Gerasimov’s analysis of the future operational environment corresponds largely with Western views. He envisages a decrease of large-scale operations at the strategic and operational level, giving way to long-distance, contactless actions throughout the entire depth of enemy territory. Strategic, operational and tactical levels merge, as do defensive and offensive operations. The use of high-precision weapons based on new physical principles and automated systems is becoming commonplace.

Yet the Russian approach differs on the use of high-readiness conventional land forces. Although the modernised Russian army will not come anything near to the size of the Soviet Army, it already is capable of achieving local military dominance to carry out short conventional operations with limited objectives along its periphery. The disproportion of conventional war-fighting capabilities along the eastern borders of the Alliance could invite opportunistic actions by Russia in the event of internal or external upheavals.

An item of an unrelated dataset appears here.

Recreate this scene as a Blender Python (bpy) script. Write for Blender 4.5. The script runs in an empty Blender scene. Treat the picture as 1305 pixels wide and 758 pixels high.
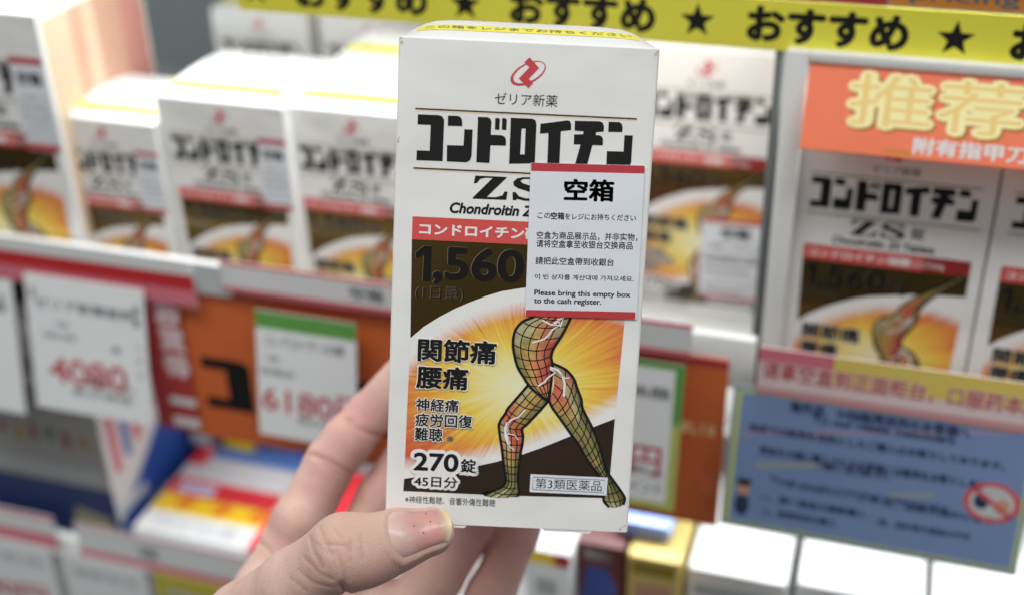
import bpy, bmesh, math, random
import numpy as np
from mathutils import Matrix, Vector
from mathutils.geometry import tessellate_polygon

random.seed(7)
scene = bpy.context.scene
COL = scene.collection

# ------------------------------------------------------------------ camera
# World: X along the shelf, Y into the shelf, Z up, camera 1.45 m above the floor.
FPX = 1600.0                       # focal length in photo pixels (photo is 1305 wide)
PC = np.array([652.5, 379.0])
CAMZ = 1.45
M = np.array([[0.9541, 0.1298, -0.2701], [0.2988, -0.4805, 0.8246], [-0.0227, -0.8674, -0.4972]])
u_, s_, v_ = np.linalg.svd(M)
M = u_ @ v_                        # camera axes (right, down, forward) -> world

cam_d = bpy.data.cameras.new('camera')
cam = bpy.data.objects.new('camera', cam_d)
COL.objects.link(cam)
mw = Matrix.Identity(4)
for i in range(3):
    mw[i][0], mw[i][1], mw[i][2] = M[i, 0], -M[i, 1], -M[i, 2]
mw[2][3] = CAMZ
cam.matrix_world = mw
cam_d.sensor_width = 36.0
cam_d.lens = 36.0 * FPX / 1305.0
cam_d.clip_start, cam_d.clip_end = 0.01, 50.0
cam_d.dof.use_dof = True
cam_d.dof.focus_distance = 0.319
cam_d.dof.aperture_fstop = 6.2
cam_d.dof.aperture_blades = 0
scene.camera = cam

# ------------------------------------------------------------------ light
world = bpy.data.worlds.new('World')
scene.world = world
world.use_nodes = True
bg = world.node_tree.nodes['Background']
bg.inputs[1].default_value = 1.0
# the shop around: light ceiling above, dim aisle and floor below
_wt = world.node_tree
_tc = _wt.nodes.new('ShaderNodeTexCoord')
_sp = _wt.nodes.new('ShaderNodeSeparateXYZ')
_wt.links.new(_tc.outputs['Generated'], _sp.inputs[0])
_cr = _wt.nodes.new('ShaderNodeValToRGB')
_cr.color_ramp.elements[0].position, _cr.color_ramp.elements[0].color = 0.10, (0.105, 0.105, 0.102, 1)
_cr.color_ramp.elements[1].position, _cr.color_ramp.elements[1].color = 0.60, (0.56, 0.58, 0.59, 1)
_wt.links.new(_sp.outputs['Z'], _cr.inputs[0])
_wt.links.new(_cr.outputs[0], bg.inputs[0])


def area(name, loc, rot, sx, sy, power, color=(1, 0.99, 0.96)):
    d = bpy.data.lights.new(name, 'AREA')
    d.shape = 'RECTANGLE'
    d.size, d.size_y = sx, sy
    d.energy = power
    d.color = color
    o = bpy.data.objects.new(name, d)
    o.location = loc
    o.rotation_euler = rot
    COL.objects.link(o)
    return o


# ceiling tubes over the aisle, and the tube under the upper shelf
area('ceiling_lamp', (-0.15, -0.32, 3.0), (0, 0, 0), 2.6, 0.35, 36.0)
area('shelf_lamp', (-0.18, 0.412, CAMZ - 0.098), (0, 0, 0), 1.3, 0.014, 1.5, (0.94, 0.98, 1.0))
area('shelf_lamp', (0.035, 0.412, CAMZ - 0.313), (0, 0, 0), 0.62, 0.014, 0.42, (0.94, 0.98, 1.0))

vs = scene.view_settings
vs.view_transform = 'Standard'
vs.look = 'None'
vs.exposure = 0.0
vs.gamma = 1.0
scene.cycles.use_denoising = True
scene.cycles.max_bounces = 8


# ------------------------------------------------------------------ projection helpers (mm in camera-centred world)
def ray(px, py):
    return M @ np.array([(px - PC[0]) / FPX, (py - PC[1]) / FPX, 1.0])


def onY(px, py, y):
    d = ray(px, py)
    return d * y / d[1]


def onZ(px, py, z):
    d = ray(px, py)
    return d * z / d[2]


def Cm(px, py, depth):             # camera-space point (mm) at a given distance along the axis
    return np.array([(px - PC[0]) / FPX * depth, (py - PC[1]) / FPX * depth, depth])


def Wm(p):                         # world mm -> Blender metres
    return Vector((p[0] * 1e-3, p[1] * 1e-3, p[2] * 1e-3 + CAMZ))


# ------------------------------------------------------------------ materials
MATS = {}


def lin(c):
    return tuple(((x / 12.92) if x <= 0.04045 else ((x + 0.055) / 1.055) ** 2.4) for x in c)


def mat(name, color, rough=0.5, metal=0.0, spec=0.5, noise=0.06, nscale=60.0, bump=0.0, coat=0.0, warp=0.0):
    """Plain procedural material: a base colour with slight mottling, optional fine bump."""
    if name in MATS:
        return MATS[name]
    m = bpy.data.materials.new(name)
    m.use_nodes = True
    nt = m.node_tree
    b = nt.nodes['Principled BSDF']
    b.inputs['Roughness'].default_value = rough
    b.inputs['Metallic'].default_value = metal
    b.inputs['Specular IOR Level'].default_value = spec
    b.inputs['Coat Weight'].default_value = coat
    b.inputs['Coat Roughness'].default_value = 0.12
    tc = nt.nodes.new('ShaderNodeTexCoord')
    n = nt.nodes.new('ShaderNodeTexNoise')
    n.inputs['Scale'].default_value = nscale
    n.inputs['Detail'].default_value = 4
    nt.links.new(tc.outputs['Object'], n.inputs['Vector'])
    mx = nt.nodes.new('ShaderNodeMix')
    mx.data_type = 'RGBA'
    mx.inputs['A'].default_value = (*[max(0, c * (1 - noise)) for c in color], 1)
    mx.inputs['B'].default_value = (*[min(1, c * (1 + noise)) for c in color], 1)
    nt.links.new(n.outputs['Fac'], mx.inputs['Factor'])
    nt.links.new(mx.outputs['Result'], b.inputs['Base Color'])
    if bump > 0:
        n2 = nt.nodes.new('ShaderNodeTexNoise')
        n2.inputs['Scale'].default_value = nscale * 14
        n2.inputs['Detail'].default_value = 3
        nt.links.new(tc.outputs['Object'], n2.inputs['Vector'])
        bp = nt.nodes.new('ShaderNodeBump')
        bp.inputs['Strength'].default_value = bump
        bp.inputs['Distance'].default_value = 0.0003
        nt.links.new(n2.outputs['Fac'], bp.inputs['Height'])
        nt.links.new(bp.outputs['Normal'], b.inputs['Normal'])
    if warp > 0:                               # gently uneven board
        n3 = nt.nodes.new('ShaderNodeTexNoise')
        n3.inputs['Scale'].default_value = 30
        n3.inputs['Detail'].default_value = 2
        nt.links.new(tc.outputs['Object'], n3.inputs['Vector'])
        b3 = nt.nodes.new('ShaderNodeBump')
        b3.inputs['Strength'].default_value = warp
        b3.inputs['Distance'].default_value = 0.004
        nt.links.new(n3.outputs['Fac'], b3.inputs['Height'])
        if bump > 0:
            nt.links.new(b3.outputs['Normal'], bp.inputs['Normal'])
        else:
            nt.links.new(b3.outputs['Normal'], b.inputs['Normal'])
    MATS[name] = m
    return m


PAPER = mat('carton_paper', (0.80, 0.80, 0.785), 0.42, noise=0.02, nscale=40, bump=0.10, warp=0.45)
BLACK = mat('black_ink', (0.010, 0.010, 0.010), 0.55, spec=0.25)
GREYINK = mat('grey_ink', (0.13, 0.14, 0.15), 0.5)
LGREY = mat('pale_grey_ink', (0.42, 0.44, 0.45), 0.5)
RED = mat('red_ink', (0.50, 0.045, 0.055), 0.4)
LOGO_RED = mat('logo_red_ink', (0.58, 0.06, 0.075), 0.4)
BAND_RED = mat('band_red_ink', (0.66, 0.085, 0.075), 0.4)
WHITE_INK = mat('white_ink', (0.82, 0.82, 0.81), 0.4, noise=0.02)
STICKER = mat('sticker_paper', (0.74, 0.77, 0.82), 0.40, noise=0.02, bump=0.05, warp=0.35)
FOIL = mat('gold_foil', (0.17, 0.112, 0.036), 0.24, metal=0.95, noise=0.55, nscale=28)
FOIL_BLACK = mat('embossed_black_foil', (0.009, 0.008, 0.007), 0.25, spec=0.4)
FOIL_GLINT = mat('painted_foil_glint', (0.62, 0.55, 0.40), 0.16, metal=0.9)
RULE = mat('gold_rule_foil', (0.045, 0.026, 0.010), 0.35)
RULE_HI = mat('gold_rule_edge_foil', (0.88, 0.76, 0.52), 0.35)
DARKBROWN = mat('dark_brown_ink', (0.030, 0.018, 0.010), 0.3, noise=0.2)
YELLOW = mat('yellow_label', (0.84, 0.77, 0.09), 0.5)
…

Therefore, Nato has to rebuild a credible conventional deterrence-by-denial. The tripwire should be robust enough to hold out until reinforcements arrive without, however, constituting an offensive threat to Russia. It is evident that a couple of rotating battalions are even insufficient to inflict the necessary level of punishment to act as a deterrence-by-denial. Consequently, Nato countries should rebuild their conventional high-intensity warfighting capability. Despite the American promise of a moderate increase of troops in Europe, all members should maintain an adequate force to regain or retain the necessary technical and tactical expertise. Concurrently, the Alliance should commit to political dialogue with Russia to restore an arms control regime in Europe, concentrating first and foremost on avoiding accidental escalation. This falls far short of a common European security architecture where Russia would be a constructive participant commensurable with its real power base just like any other European power, the U.S. included.  Therefore, pending a thaw in Nato-Russia relations, the Harmel principles of deterrence and dialogue remain as valid today as they were in 1967.